TASK BRIEF =
Take the lines from the beginning of the data below through the line holding "build_people()" and return exactly those.

SUPPLIED MATERIAL =
════════════════

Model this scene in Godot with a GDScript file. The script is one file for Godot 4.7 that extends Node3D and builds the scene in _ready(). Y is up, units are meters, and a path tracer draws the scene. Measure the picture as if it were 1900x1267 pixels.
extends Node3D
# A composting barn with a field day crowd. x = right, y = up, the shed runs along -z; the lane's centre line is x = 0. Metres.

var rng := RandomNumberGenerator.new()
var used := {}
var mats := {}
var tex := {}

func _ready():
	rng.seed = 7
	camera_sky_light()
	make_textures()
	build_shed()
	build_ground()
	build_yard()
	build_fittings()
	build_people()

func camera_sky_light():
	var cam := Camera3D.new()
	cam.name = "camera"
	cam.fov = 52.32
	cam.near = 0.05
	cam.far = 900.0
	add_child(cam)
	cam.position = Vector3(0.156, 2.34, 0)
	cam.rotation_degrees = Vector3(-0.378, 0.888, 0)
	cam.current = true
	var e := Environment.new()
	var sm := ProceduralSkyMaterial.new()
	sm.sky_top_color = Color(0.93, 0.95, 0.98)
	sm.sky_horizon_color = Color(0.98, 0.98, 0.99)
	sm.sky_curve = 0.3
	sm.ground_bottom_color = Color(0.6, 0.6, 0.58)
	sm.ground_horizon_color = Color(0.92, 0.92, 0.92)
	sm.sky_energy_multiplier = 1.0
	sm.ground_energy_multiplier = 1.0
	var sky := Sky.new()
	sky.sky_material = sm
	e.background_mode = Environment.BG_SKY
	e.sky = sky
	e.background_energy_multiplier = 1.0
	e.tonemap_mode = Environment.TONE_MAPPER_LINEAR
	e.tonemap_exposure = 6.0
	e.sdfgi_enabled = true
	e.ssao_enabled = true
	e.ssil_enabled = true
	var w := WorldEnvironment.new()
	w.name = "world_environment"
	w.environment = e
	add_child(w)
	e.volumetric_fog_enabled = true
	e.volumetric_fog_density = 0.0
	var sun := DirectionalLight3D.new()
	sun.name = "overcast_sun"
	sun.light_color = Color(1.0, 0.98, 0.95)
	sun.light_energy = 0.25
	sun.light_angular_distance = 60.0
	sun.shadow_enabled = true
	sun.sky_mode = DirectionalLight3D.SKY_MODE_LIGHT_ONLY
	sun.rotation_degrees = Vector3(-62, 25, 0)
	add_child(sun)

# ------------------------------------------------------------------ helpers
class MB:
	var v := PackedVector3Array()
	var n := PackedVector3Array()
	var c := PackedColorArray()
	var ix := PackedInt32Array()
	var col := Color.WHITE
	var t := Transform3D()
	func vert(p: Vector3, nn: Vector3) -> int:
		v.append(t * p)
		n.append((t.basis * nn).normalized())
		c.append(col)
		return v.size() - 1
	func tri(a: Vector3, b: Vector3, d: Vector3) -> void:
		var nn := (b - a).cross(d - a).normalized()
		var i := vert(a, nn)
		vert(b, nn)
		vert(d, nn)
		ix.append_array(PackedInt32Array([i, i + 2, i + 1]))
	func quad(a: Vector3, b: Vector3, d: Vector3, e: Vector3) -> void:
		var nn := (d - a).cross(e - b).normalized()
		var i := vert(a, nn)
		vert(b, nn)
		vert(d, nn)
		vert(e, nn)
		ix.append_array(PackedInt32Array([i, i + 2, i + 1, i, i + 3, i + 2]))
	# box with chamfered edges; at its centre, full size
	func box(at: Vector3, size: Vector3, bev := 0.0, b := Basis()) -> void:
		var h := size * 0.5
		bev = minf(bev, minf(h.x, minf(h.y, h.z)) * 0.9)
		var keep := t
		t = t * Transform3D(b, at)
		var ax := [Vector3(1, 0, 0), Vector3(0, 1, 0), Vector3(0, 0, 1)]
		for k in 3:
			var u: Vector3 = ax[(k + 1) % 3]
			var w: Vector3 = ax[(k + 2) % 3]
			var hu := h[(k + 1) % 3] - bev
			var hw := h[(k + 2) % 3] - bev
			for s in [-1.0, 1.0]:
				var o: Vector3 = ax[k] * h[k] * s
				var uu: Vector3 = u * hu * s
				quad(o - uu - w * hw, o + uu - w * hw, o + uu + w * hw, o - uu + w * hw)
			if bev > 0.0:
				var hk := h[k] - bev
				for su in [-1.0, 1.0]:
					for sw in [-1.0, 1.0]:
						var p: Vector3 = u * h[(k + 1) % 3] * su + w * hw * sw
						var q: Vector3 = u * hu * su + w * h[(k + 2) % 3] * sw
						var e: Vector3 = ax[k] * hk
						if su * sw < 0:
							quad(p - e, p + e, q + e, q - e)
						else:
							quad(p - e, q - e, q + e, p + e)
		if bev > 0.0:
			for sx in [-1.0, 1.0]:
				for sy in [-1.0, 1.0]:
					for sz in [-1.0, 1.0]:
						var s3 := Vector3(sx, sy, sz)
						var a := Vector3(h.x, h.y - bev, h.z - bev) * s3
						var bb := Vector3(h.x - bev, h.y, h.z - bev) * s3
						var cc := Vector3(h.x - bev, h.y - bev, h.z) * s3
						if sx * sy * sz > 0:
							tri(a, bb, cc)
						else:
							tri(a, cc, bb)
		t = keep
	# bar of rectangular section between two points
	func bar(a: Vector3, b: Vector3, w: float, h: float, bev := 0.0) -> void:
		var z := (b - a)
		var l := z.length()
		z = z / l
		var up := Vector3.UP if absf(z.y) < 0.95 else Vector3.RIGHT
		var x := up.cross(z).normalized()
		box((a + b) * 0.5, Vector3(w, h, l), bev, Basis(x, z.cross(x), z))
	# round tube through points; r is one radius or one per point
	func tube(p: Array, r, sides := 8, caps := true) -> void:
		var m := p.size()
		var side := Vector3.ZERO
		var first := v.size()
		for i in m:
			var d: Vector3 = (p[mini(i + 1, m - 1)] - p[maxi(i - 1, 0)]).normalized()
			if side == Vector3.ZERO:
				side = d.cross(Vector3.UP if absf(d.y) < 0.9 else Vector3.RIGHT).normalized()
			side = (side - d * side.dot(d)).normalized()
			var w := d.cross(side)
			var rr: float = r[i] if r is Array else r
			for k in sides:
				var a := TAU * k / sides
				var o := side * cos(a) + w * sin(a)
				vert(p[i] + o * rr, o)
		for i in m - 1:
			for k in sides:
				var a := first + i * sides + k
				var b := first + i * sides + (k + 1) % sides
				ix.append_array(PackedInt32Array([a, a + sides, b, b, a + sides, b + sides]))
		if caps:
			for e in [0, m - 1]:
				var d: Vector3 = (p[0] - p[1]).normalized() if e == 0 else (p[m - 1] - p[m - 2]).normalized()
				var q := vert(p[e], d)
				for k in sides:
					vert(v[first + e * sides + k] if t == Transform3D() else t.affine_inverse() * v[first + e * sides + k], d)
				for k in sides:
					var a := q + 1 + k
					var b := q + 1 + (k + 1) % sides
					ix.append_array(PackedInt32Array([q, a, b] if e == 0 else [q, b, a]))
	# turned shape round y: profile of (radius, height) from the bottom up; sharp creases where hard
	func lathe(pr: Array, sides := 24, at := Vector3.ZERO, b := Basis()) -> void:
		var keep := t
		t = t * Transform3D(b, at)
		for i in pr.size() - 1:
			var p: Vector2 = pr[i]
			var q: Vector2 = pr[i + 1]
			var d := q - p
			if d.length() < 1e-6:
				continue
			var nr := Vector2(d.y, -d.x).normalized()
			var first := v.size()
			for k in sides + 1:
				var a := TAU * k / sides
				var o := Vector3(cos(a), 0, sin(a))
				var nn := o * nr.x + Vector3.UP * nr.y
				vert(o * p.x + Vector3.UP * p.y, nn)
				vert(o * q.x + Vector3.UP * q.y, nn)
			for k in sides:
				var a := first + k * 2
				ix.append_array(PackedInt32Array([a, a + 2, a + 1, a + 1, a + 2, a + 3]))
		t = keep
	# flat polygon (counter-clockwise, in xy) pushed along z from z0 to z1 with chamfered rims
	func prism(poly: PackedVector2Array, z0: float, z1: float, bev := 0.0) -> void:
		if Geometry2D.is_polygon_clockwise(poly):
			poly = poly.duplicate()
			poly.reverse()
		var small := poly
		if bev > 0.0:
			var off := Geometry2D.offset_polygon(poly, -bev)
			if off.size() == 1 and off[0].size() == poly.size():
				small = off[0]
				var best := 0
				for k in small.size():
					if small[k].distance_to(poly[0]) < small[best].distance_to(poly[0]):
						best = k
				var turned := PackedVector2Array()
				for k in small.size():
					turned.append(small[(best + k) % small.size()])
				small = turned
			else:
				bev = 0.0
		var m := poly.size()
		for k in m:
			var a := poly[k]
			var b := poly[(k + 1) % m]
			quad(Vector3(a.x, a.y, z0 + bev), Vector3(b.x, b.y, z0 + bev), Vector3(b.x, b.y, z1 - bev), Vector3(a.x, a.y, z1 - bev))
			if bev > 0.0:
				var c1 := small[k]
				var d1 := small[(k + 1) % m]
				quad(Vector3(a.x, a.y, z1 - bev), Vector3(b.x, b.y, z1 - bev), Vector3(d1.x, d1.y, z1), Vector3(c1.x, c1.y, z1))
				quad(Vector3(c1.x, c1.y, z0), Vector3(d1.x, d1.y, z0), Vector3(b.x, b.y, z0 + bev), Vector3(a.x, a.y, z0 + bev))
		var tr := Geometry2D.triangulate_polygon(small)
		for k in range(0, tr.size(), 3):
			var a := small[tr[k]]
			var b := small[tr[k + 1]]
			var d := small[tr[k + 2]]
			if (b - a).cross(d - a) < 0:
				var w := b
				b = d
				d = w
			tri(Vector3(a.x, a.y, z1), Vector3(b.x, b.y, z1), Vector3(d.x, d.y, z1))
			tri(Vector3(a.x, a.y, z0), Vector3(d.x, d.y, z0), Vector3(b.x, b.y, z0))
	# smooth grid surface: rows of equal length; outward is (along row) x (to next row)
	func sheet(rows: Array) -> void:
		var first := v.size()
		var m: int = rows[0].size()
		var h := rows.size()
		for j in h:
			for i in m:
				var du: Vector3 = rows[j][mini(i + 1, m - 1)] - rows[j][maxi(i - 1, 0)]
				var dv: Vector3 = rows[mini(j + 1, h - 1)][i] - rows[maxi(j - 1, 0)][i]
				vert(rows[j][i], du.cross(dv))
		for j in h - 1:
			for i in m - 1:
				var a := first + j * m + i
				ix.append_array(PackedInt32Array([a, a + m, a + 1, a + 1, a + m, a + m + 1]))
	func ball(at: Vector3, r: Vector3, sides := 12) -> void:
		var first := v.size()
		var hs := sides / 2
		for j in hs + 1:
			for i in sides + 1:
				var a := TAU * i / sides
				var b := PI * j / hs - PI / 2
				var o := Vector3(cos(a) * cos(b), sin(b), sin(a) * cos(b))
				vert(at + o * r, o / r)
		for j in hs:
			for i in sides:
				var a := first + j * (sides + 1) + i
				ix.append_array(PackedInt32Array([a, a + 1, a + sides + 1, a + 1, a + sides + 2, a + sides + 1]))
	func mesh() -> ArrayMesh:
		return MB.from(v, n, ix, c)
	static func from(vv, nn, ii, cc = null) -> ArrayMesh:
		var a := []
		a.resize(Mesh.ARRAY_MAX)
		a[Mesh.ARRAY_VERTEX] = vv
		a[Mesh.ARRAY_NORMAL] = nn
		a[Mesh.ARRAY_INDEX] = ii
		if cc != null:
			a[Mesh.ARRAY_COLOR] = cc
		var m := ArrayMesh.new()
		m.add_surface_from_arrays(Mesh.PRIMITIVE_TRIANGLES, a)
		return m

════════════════

EXPECTED ANSWER =
Model this scene in Godot with a GDScript file. The script is one file for Godot 4.7 that extends Node3D and builds the scene in _ready(). Y is up, units are meters, and a path tracer draws the scene. Measure the picture as if it were 1900x1267 pixels.
extends Node3D
# A composting barn with a field day crowd. x = right, y = up, the shed runs along -z; the lane's centre line is x = 0. Metres.

var rng := RandomNumberGenerator.new()
var used := {}
var mats := {}
var tex := {}

func _ready():
	rng.seed = 7
	camera_sky_light()
	make_textures()
	build_shed()
	build_ground()
	build_yard()
	build_fittings()
	build_people()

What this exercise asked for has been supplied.